I first noticed this on an episode of "Ed." "Ed" frequently irritated Amanda with stuff like this. They had a few episodes that hinged on academic matters -- her field -- and they always blew it. Like, one episode had characters tying themselves in knots over a kid who had a shot at big time academic scholarships worrying about not getting into college because PE was ruining his GPA. Like one afternoon of phone calls to Harvard and company couldn't take care of that.

The "Ed" episode that offended me with its sheer lack of logic involved the family of a young black kid suing the school because he wasn't cast as Abraham Lincoln in a play. Did anybody bother to tell them that schools do color blind casting all the time? I think most school theatre directors would love the mildly subversive irony of casting an African American Lincoln.

Okay, maybe in a town in Ohio, where "Ed" was set, they aren't quite progressive enough to go for that. I doubt it, but maybe.

But I can guarantee you ... GUARANTEE you, that there is not a school in Massachusetts that would refuse to cast a black girl as the title role in ANNIE. Yet that very issue was at the heart of an episode of "Boston Legal" a few months ago.

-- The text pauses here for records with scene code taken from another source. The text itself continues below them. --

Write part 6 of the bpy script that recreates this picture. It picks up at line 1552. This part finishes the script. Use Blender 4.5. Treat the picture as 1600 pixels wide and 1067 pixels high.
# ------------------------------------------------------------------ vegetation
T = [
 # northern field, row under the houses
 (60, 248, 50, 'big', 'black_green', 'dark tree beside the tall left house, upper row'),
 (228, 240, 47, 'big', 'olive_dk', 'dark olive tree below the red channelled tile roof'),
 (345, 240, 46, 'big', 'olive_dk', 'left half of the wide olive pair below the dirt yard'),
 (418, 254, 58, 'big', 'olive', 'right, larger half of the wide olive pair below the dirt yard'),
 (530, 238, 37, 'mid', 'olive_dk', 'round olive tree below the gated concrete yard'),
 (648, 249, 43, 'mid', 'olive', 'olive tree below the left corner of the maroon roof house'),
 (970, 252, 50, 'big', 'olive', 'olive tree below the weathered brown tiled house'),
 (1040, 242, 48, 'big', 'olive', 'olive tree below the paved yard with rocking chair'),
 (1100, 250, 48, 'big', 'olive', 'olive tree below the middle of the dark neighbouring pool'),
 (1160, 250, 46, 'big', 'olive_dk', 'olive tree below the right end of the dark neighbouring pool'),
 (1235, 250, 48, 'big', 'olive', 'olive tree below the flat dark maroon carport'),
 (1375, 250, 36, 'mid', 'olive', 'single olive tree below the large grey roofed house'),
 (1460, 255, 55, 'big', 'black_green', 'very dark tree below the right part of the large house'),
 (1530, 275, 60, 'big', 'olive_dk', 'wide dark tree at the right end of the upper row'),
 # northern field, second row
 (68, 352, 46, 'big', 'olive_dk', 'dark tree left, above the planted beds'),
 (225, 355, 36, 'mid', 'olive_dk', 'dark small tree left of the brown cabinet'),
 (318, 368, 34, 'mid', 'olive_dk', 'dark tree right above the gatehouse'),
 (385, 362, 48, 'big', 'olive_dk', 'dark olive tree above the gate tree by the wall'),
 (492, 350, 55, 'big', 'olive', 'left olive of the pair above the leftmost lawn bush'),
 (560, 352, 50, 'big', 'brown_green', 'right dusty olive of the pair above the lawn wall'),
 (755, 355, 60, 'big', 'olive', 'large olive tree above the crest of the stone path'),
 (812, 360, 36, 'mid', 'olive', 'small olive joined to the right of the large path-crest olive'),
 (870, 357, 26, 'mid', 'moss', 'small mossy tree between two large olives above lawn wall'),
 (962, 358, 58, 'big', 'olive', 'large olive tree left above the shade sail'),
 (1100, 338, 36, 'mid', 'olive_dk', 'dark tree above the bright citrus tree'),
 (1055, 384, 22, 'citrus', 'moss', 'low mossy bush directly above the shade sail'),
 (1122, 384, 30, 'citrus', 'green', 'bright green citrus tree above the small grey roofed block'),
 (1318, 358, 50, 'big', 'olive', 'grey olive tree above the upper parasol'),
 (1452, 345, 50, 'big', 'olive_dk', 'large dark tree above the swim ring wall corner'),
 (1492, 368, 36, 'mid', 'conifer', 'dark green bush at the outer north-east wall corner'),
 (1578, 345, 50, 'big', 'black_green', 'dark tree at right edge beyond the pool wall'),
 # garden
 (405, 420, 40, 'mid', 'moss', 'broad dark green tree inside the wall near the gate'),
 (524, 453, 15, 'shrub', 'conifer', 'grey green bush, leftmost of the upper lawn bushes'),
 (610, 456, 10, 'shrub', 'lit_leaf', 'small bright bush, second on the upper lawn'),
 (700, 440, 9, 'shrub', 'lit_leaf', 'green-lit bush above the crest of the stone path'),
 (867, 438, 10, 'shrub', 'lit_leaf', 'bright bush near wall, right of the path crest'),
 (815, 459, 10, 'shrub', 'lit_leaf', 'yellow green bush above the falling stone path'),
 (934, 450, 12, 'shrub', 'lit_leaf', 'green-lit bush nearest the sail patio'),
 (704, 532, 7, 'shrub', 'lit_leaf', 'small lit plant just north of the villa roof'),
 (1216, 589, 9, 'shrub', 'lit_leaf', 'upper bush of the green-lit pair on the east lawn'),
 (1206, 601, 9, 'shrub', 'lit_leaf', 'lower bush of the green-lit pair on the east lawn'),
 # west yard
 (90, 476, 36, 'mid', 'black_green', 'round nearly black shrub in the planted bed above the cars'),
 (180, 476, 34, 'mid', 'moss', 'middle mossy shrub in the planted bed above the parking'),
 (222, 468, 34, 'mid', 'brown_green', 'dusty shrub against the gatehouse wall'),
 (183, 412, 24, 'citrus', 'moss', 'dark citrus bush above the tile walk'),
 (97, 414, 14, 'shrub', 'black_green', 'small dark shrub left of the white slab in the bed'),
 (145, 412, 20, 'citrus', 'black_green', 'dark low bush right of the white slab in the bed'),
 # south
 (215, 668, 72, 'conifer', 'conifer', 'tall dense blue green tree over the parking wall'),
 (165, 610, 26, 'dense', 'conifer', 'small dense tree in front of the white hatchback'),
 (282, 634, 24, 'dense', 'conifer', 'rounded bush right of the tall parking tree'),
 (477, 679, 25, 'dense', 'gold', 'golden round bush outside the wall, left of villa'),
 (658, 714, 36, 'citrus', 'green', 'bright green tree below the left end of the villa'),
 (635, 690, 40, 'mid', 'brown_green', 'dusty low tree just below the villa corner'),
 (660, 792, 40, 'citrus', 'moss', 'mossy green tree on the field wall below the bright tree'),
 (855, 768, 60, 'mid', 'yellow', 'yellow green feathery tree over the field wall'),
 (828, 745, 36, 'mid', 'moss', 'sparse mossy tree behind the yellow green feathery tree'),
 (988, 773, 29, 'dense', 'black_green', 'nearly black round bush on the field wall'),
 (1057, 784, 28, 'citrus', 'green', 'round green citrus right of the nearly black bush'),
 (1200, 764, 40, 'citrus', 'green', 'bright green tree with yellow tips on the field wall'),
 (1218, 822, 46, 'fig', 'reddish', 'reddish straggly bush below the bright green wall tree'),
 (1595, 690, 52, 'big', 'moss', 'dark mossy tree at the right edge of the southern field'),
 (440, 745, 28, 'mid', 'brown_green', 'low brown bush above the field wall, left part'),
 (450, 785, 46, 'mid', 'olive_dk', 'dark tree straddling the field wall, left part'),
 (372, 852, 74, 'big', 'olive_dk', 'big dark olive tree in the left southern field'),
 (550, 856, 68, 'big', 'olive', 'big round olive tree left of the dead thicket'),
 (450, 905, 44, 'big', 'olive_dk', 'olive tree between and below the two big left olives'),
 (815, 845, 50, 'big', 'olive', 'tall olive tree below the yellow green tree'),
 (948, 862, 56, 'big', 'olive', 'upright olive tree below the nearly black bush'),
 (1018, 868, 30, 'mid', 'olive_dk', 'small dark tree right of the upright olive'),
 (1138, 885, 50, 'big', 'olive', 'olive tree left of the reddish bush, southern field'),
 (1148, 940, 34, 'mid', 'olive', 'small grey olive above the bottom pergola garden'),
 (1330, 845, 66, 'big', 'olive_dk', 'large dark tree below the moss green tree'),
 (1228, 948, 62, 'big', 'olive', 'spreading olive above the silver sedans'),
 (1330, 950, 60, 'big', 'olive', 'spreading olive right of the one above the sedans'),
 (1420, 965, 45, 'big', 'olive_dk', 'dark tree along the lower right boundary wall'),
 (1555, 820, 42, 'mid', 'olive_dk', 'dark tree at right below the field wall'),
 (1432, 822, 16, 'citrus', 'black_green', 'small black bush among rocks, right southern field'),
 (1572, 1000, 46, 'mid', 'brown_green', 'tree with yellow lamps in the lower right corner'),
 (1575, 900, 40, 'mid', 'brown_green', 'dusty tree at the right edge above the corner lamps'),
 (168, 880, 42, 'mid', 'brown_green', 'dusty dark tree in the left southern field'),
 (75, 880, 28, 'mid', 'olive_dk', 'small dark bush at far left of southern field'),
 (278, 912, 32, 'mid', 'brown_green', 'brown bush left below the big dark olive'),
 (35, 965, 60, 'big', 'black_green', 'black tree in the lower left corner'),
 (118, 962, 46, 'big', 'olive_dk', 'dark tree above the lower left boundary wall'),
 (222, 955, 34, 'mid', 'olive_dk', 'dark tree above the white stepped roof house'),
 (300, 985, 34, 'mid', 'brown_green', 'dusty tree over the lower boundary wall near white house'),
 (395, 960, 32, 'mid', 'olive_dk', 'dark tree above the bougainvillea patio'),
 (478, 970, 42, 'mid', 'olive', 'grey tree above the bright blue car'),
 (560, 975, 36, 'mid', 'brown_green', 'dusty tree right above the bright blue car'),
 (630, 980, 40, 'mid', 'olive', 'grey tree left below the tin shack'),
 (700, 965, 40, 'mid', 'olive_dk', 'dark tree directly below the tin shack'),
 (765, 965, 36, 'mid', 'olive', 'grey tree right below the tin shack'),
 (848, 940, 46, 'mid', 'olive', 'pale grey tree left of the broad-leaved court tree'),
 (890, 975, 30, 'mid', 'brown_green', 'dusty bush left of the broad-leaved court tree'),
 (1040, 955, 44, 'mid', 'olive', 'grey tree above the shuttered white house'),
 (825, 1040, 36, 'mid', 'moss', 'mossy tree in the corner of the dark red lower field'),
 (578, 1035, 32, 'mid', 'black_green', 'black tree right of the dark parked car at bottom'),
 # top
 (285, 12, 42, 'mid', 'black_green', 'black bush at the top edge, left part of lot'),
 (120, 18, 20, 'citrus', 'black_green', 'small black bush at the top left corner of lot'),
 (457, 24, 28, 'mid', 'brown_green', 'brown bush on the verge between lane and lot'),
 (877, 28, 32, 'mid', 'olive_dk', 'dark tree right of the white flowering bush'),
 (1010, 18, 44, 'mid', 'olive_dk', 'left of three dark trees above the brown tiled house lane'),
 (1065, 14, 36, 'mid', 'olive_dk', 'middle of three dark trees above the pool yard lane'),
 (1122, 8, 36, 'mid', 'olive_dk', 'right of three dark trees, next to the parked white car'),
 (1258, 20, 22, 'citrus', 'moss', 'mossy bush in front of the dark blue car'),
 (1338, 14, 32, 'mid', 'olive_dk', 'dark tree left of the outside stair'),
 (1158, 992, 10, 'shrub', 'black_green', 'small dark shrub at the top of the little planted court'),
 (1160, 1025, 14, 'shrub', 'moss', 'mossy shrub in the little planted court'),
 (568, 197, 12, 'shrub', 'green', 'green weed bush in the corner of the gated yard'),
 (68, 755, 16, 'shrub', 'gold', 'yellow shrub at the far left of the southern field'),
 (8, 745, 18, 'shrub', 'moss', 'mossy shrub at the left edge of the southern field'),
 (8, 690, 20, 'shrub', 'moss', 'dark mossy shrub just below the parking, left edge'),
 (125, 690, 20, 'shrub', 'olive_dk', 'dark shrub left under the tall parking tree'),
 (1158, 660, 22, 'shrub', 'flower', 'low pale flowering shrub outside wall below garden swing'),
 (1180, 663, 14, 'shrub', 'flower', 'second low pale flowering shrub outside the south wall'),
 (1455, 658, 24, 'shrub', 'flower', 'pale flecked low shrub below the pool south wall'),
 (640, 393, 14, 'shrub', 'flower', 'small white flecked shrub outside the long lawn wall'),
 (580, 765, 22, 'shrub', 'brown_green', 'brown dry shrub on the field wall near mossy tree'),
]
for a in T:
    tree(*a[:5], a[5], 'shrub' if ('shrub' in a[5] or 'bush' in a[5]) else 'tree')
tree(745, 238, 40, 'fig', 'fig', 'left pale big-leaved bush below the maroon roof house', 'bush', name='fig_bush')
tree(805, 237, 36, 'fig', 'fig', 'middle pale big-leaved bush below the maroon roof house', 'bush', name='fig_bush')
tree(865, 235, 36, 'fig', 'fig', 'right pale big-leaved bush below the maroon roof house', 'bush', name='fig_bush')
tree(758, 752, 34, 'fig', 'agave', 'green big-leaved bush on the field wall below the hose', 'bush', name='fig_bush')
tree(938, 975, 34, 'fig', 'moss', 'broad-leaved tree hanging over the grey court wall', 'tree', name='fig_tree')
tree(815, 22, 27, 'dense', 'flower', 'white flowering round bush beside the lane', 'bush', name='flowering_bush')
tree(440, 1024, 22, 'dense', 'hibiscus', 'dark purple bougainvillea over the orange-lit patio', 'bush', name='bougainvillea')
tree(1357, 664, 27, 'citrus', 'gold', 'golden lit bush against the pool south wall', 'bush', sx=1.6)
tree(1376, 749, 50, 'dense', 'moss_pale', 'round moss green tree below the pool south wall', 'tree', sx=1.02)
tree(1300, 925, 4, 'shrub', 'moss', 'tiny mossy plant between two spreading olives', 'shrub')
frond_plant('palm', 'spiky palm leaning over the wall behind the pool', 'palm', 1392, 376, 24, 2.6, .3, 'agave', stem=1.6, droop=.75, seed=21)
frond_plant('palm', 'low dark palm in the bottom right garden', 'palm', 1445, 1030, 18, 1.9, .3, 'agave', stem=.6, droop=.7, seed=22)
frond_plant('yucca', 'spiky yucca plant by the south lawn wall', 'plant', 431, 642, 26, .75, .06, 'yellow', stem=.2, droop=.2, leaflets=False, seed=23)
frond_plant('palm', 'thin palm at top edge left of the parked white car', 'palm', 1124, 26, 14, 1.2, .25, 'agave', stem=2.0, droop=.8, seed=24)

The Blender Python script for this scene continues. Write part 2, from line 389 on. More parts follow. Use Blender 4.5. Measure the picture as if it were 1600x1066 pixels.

Look, the politics of Massachusetts school theatre directors probably skews about 90-10 liberal. The only reason somebody might hesitate to cast an African American Annie -- and I believe the show established that the girl could act and had a great voice -- would be if he or she HAD to cast a white Daddy Warbucks and worried about telling a story of a rich white man "saving" a poor black girl. Even then, I think most people wouldn't worry about it.

SIDEBAR: Man, is ANNIE a lame show. There is so much good dramatic potential in the character of Little Orphan Annie. Remember how much Ralphie loved her in A Christmas Story? She's one of the great little-girl adventurers of all time. But for some reason, they chose to use none of that and do a generic "Cinderella" remake. Hey, "Cinderella's" a great story, but why buy the rights to Little Orphan Annie and then create something that misses everything that makes her special? Oh, and the music sucks too.

Anyway I didn't see that episode of "Boston Legal." Maybe they had more complicated reasons than my simplified summary assumes. But probably I'm right and they're stupid.

I know I'm right about a recent episode of "Desperate Housewives" that featured a subplot about Felicity Huffman's character working on a private-elementary school production of LITTLE RED RIDING HOOD. She was shocked and offended that the evil mom who ran these things was going to change the script (which appeared to be a published edition) so that wolf wasn't really evil and didn't get killed by the hunter in the end.

I have worked on three different versions of LITTLE RED RIDING HOOD -- played the wolf once, assistant-directed the second, and directed the third. The first play I ever saw, when I was two years old, the play that got me hooked on theatre, was LITTLE RED RIDING HOOD.

And none of them have the wolf die in the end. Only one of the four had a villainous wolf and that one went out of its way to make him look goofy, stupid, and non-threatening. In fact, I would wager that there is not a published version of the play available in this country that plays the story straight. (INTO THE WOODS doesn't count, since it's not geared specifically for kids)

Why don't any scripts do "the real story"?

Well, because there's no surer way to freak out an audience of four-year-olds, and make sure your school or theatre gets bombarded with nasty letters, than to put an evil wolf on stage and have him successfully consume people.

(And, oh, there isn't any one "real version" of the story ... early ones have Red getting eaten and staying eaten and the wolf gets away with it ... SLEEP TIGHT, KIDS!)

Incidentally, if I were ever to write a LITTLE RED, I'd probably want to play it pretty close to the bone, mostly just to resuscitate Little Red Riding Hood as a hero. Most of these "the wolf is really the good guy" ones make her the bad guy and even the "just plain goofy" ones make her inane and insignificant.

But my point ... the writers of "Desperate Housewives" should have known better and I'm smarter than everyone.

... That is kinda the point of all these entries.